台風が接近するたびに、気象庁では早め早めの対策を呼びかけていますが、専門家は「警戒を呼び掛けるアナウンスが多い中、自分は大丈夫だろう思い、楽観視する心理状態は、災害時に危険な『正常性バイアス』の恐れがある」と指摘し注意を呼び掛けています。
「正常性バイアス」とは、何らかの異常事態が起きたときに「これは正常の範囲以内だ」「自分は大丈夫」と思い込み、心を平常に保とうとする働きで、生きていく上では必要な心の働きである一方、災害時には危険を過小評価してしまうことにつながり、避難や対応が遅れる危険があるというものです。

この「正常性バイアス」は、去年7月に起きた西日本豪雨で、被災者の避難行動にもみられた心理状態であることが明らかになっています。災害発生から1カ月の間に広島県と岡山県、そして愛媛県の被災地で行ったアンケートでは、被災者310人に対して「最初に避難するきっかけとなったのは何か」という問いに対し、家の周りで浸水や川の氾濫、土砂災害が発生するなど「周辺の環境の悪化」と回答した人が33.5%と最も多かった一方で、「防災行政無線」の呼びかけと答えた方が7.4%、「テレビやラジオ」と答えた方は4.5%程度にとどまり、実際に身の危険が差し迫るまでは避難を決断しなかった人が多かったことがわかっています。

この結果について、災害リスクの専門家は、「一般的に災害の発生と被害の発生がほぼ同時に起こる地震などと違い、大雨や台風などの水害は、呼びかけから被害の発生までに時間が空くので、「正常性バイアス」がより強くかかる可能性があり、それが顕著に表れた結果だと思う」と話します。そのうえで、「先日の台風15号を含めて、全国各地で毎年のように水害や土砂災害が発生しているが、個人レベル、あるいは行政レベルでもかえって『警報が出るのはよくあること』『今までここで災害は起きていないから大丈夫』という新たなバイアスを生んでいる面がある」と話します。これは、いわば私たちの「災害(台風)に対する慣れ」が新たな被害を生む可能性があると指摘しているのです。

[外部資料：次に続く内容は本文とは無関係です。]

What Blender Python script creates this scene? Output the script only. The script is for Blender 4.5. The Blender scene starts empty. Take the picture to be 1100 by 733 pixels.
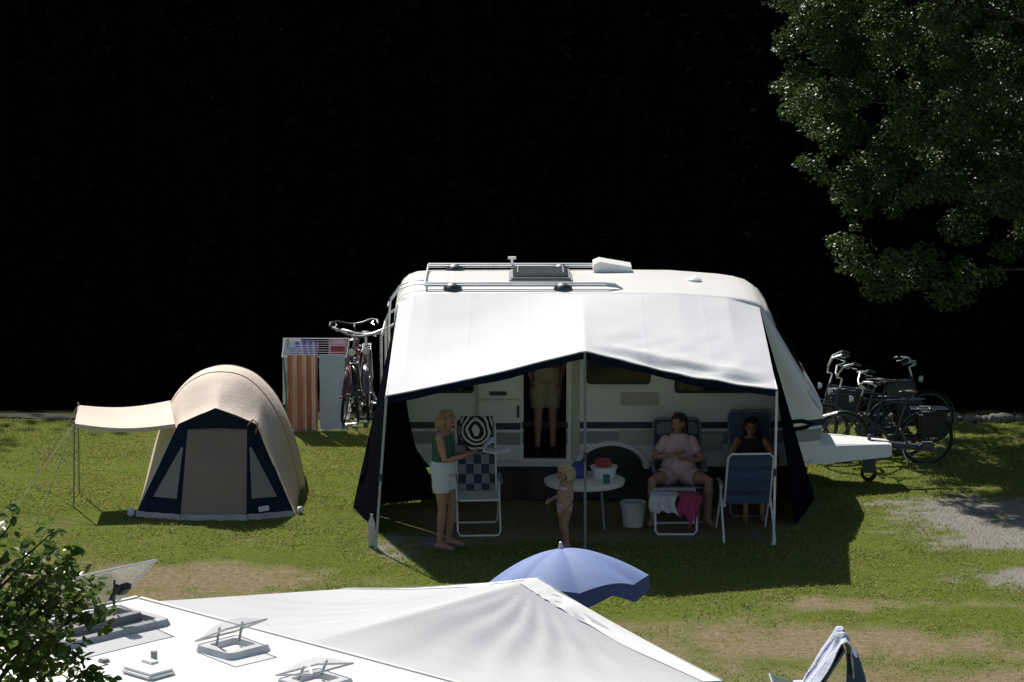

早めの対策はもちろん、イベントや催しの中止、延期は、多くの方が関わり、予定変更にも多くの労力や対応が必要となりますが、防災の基本は、自助・共助です。予定変更の結果、空振りでも何事もなくてよかったねと言い合える寛容さや、想像力を働かせ命を守る行動、決断を勇気をもってできるよう、日ごろから防災意識を高めていきたいものです。何事も命あっての人生ですから。